By Fiona Smith
Associated Press
Monday, July 3, 2006; A16
LA PAZ, Bolivia, July 2 -- Bolivians voted Sunday for a national assembly to retool the constitution, a key step in President Evo Morales's plans to cement his reforms and give more power to the Andean nation's Indian majority.
The vote results, based on a partial count of votes at all polling stations done for the PAT television network, gave Morales supporters 132 seats in the 255-person body, far short of the two-thirds majority they needed to dominate the assembly.
In a separate ballot question with potentially far-reaching results, voters in four of Bolivia's nine states overwhelmingly chose greater political and economic autonomy for their states, according to the unofficial results.

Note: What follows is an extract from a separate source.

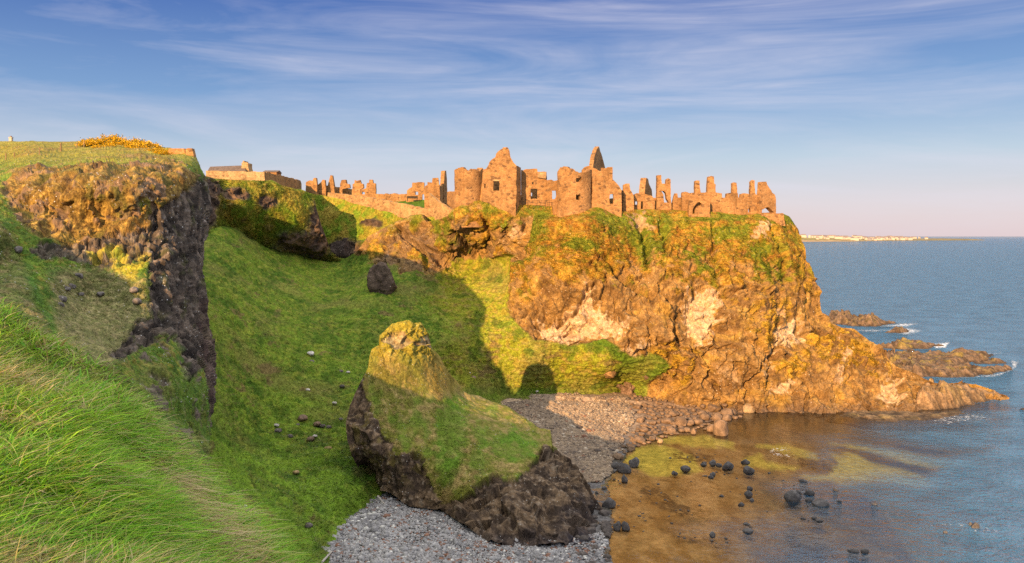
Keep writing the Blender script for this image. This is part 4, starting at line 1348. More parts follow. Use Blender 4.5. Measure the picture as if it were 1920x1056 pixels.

Sunday's vote was a crucial test for Morales, an Aymara Indian elected in December on promises to wrest political control of South America's poorest nation from a corrupt political class and more evenly distribute the nation's wealth. He began to nationalize Bolivia's natural gas industry on May 1.
Morales had hoped to use the constituent assembly to enshrine in law the accelerated seizure of unproductive lands from absentee owners, and to strengthen traditional Indian justice systems in a country with a notoriously corrupt legal system.
The constituent assembly begins work Aug. 6 and has up to a year to rewrite the constitution, which must then be endorsed in a nationwide referendum.
Morales had urged a "no" on autonomy, saying it would only benefit "oligarchs." Now he will be forced into accommodation on the issue with political foes led by the Podemos party of former president Jorge Quiroga.
Quiroga sought to make Morales's close relationship with President Hugo Ch?vez of Venezuela the central issue ahead of Sunday's vote. He accused Morales of selling Bolivia out to Ch?vez's plans to consolidate power regionally. Podemos won 64 seats in the constituent assembly on Sunday with a collection of other, smaller opposition parties splitting the rest, according to the PAT results.
The autonomy vote, split along Bolivia's geographical and economic fault lines, is sure to exacerbate longstanding tensions between the wealthier eastern lowlands and the poorer, less fertile Andean highlands that are Morales's support base.
Voters in the eastern state of Santa Cruz, Bolivia's largest and wealthiest and the center of opposition to Morales, approved autonomy by 72 percent, the PAT results showed. State leaders complained that too much of their revenue is taken by the central government to subsidize the poorer highlands.
Morales and his Movement Toward Socialism party, or MAS, may now be forced to negotiate with political forces that on Sunday he characterized as "the discriminators, the exploiters, the marginalizers, the haters toward the peasant movements."